===== Source data =====
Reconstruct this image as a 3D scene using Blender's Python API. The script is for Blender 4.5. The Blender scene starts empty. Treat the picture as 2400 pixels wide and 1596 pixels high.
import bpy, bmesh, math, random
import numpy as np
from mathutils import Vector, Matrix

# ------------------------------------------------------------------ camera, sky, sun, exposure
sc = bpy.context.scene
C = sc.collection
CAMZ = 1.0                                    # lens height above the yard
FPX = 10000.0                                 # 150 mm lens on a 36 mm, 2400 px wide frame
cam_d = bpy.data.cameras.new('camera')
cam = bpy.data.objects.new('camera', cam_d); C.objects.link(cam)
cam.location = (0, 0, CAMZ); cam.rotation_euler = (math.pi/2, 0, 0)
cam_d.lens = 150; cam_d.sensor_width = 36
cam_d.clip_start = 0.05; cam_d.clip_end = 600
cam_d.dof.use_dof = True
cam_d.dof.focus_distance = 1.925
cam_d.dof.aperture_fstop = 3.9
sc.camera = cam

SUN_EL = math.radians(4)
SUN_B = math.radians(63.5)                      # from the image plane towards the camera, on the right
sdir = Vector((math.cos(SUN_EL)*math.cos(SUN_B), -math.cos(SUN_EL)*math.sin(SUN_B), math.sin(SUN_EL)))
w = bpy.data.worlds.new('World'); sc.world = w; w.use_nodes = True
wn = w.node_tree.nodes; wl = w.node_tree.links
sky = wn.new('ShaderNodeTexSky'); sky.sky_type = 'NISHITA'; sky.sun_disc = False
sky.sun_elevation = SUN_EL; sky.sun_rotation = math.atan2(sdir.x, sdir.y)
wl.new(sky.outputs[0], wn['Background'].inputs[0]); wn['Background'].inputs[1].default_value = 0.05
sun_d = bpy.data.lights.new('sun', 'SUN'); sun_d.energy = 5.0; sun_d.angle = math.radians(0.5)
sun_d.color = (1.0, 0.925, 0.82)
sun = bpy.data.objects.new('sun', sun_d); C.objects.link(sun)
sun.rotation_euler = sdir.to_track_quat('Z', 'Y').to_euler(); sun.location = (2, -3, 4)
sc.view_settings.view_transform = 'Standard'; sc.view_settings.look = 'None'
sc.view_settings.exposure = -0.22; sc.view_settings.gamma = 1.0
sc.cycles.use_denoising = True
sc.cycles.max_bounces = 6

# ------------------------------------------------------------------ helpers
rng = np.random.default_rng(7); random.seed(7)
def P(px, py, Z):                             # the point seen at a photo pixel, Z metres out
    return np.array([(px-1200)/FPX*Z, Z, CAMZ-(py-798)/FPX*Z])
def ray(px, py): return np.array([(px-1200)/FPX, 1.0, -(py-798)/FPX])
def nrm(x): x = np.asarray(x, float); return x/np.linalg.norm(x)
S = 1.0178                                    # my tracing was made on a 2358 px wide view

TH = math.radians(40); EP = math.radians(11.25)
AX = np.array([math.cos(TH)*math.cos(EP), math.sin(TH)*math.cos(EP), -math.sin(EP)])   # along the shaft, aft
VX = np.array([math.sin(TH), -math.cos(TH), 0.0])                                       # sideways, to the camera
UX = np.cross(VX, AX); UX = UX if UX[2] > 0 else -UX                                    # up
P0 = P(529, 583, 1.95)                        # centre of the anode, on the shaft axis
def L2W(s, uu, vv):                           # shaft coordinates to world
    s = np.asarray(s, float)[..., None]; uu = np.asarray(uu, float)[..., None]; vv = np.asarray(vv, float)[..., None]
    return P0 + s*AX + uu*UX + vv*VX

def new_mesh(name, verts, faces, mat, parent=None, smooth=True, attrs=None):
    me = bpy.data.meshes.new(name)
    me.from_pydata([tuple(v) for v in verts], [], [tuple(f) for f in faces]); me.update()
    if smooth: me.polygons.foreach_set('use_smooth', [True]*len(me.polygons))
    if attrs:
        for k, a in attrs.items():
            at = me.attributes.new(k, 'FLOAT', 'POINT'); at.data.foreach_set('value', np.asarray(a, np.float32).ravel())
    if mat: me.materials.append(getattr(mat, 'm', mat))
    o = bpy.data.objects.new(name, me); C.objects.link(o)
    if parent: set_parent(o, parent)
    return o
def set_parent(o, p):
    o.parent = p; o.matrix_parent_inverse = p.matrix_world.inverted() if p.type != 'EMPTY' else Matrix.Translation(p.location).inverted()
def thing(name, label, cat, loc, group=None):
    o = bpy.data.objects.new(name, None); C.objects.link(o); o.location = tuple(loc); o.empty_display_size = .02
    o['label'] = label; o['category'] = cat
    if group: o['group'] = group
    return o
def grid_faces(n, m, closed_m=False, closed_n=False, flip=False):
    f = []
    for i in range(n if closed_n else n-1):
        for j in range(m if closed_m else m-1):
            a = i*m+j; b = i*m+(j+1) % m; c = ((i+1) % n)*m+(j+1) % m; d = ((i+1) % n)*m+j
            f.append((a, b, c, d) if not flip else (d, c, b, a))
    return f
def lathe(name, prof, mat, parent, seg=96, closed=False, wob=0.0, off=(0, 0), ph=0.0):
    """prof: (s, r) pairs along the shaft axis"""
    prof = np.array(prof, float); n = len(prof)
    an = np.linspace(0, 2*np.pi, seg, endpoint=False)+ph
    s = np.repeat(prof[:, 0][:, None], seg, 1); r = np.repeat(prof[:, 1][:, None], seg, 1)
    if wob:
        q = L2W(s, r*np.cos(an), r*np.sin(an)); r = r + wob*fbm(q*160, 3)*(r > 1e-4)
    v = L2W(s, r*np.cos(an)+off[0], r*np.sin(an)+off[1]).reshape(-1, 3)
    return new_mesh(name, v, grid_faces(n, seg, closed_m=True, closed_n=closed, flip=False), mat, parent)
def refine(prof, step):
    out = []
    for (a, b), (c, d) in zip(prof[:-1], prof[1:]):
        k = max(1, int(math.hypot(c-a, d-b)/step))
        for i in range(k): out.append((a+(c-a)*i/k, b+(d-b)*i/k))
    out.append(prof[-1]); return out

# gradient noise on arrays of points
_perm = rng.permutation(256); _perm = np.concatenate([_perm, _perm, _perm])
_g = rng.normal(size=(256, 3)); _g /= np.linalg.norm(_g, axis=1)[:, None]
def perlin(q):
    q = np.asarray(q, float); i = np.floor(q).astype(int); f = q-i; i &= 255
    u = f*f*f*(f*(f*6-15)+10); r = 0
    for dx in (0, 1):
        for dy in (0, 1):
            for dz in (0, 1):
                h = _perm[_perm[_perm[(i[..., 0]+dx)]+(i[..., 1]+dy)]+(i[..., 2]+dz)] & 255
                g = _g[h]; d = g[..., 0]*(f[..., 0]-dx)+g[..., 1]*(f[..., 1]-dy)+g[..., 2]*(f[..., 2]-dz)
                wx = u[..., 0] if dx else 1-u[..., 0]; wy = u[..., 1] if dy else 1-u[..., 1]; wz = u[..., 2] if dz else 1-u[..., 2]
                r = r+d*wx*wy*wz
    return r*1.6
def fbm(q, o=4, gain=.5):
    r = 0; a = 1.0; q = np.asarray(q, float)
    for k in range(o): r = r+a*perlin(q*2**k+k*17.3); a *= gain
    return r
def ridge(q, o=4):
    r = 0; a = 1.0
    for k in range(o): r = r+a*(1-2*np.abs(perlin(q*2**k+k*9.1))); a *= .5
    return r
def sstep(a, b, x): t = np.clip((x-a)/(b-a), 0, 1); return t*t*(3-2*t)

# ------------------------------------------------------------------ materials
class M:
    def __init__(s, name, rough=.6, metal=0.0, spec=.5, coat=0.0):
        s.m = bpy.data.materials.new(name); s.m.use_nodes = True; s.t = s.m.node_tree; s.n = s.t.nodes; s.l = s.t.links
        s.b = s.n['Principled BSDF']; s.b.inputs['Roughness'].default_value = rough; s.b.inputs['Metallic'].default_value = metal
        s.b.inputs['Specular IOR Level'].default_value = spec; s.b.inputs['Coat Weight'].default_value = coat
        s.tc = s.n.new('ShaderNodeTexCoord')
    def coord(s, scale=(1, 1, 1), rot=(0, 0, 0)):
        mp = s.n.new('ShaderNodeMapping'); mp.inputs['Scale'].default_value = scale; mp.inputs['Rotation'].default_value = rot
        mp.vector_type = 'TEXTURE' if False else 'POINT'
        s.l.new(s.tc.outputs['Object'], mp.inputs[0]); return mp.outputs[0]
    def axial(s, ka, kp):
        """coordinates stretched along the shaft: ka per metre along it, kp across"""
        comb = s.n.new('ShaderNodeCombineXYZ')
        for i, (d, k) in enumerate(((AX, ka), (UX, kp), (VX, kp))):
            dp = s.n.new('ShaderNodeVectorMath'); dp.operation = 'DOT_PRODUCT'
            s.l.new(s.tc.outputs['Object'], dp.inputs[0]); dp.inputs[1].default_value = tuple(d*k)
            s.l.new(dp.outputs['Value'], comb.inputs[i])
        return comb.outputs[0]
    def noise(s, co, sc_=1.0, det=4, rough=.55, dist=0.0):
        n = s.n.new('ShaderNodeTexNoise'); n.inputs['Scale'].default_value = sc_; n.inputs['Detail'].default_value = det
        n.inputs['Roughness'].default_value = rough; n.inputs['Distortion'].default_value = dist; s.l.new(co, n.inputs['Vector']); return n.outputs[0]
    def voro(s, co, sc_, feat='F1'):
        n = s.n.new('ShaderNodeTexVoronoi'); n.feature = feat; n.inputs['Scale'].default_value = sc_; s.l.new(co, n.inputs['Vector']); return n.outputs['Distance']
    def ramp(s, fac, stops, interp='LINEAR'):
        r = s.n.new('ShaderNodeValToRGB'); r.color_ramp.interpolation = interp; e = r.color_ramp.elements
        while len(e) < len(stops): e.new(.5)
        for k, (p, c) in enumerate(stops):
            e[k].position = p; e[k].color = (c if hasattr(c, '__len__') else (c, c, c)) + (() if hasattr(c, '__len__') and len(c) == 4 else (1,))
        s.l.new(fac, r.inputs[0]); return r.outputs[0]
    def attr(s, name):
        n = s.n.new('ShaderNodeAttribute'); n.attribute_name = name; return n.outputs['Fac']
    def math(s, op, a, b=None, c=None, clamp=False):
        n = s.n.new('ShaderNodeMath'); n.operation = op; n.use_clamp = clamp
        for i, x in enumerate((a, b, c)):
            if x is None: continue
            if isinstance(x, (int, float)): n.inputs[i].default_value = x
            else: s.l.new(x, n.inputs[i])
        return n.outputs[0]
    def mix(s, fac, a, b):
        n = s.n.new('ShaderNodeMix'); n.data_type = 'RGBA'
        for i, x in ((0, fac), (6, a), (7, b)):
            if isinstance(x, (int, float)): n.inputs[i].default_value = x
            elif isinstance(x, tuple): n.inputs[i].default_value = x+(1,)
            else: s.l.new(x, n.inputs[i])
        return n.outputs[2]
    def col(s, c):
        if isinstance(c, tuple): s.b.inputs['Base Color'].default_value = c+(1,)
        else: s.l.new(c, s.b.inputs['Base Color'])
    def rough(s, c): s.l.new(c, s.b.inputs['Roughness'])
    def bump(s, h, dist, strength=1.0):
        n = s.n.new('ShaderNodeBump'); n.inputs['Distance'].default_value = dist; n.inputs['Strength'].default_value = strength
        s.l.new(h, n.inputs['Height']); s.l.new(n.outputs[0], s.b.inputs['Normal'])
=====
- [Stated exercise] From the first line above through the line that contains "sc.camera = cam", quote each line exactly. Output nothing more.

- [Answer for this exercise]
Reconstruct this image as a 3D scene using Blender's Python API. The script is for Blender 4.5. The Blender scene starts empty. Treat the picture as 2400 pixels wide and 1596 pixels high.
import bpy, bmesh, math, random
import numpy as np
from mathutils import Vector, Matrix

# ------------------------------------------------------------------ camera, sky, sun, exposure
sc = bpy.context.scene
C = sc.collection
CAMZ = 1.0                                    # lens height above the yard
FPX = 10000.0                                 # 150 mm lens on a 36 mm, 2400 px wide frame
cam_d = bpy.data.cameras.new('camera')
cam = bpy.data.objects.new('camera', cam_d); C.objects.link(cam)
cam.location = (0, 0, CAMZ); cam.rotation_euler = (math.pi/2, 0, 0)
cam_d.lens = 150; cam_d.sensor_width = 36
cam_d.clip_start = 0.05; cam_d.clip_end = 600
cam_d.dof.use_dof = True
cam_d.dof.focus_distance = 1.925
cam_d.dof.aperture_fstop = 3.9
sc.camera = cam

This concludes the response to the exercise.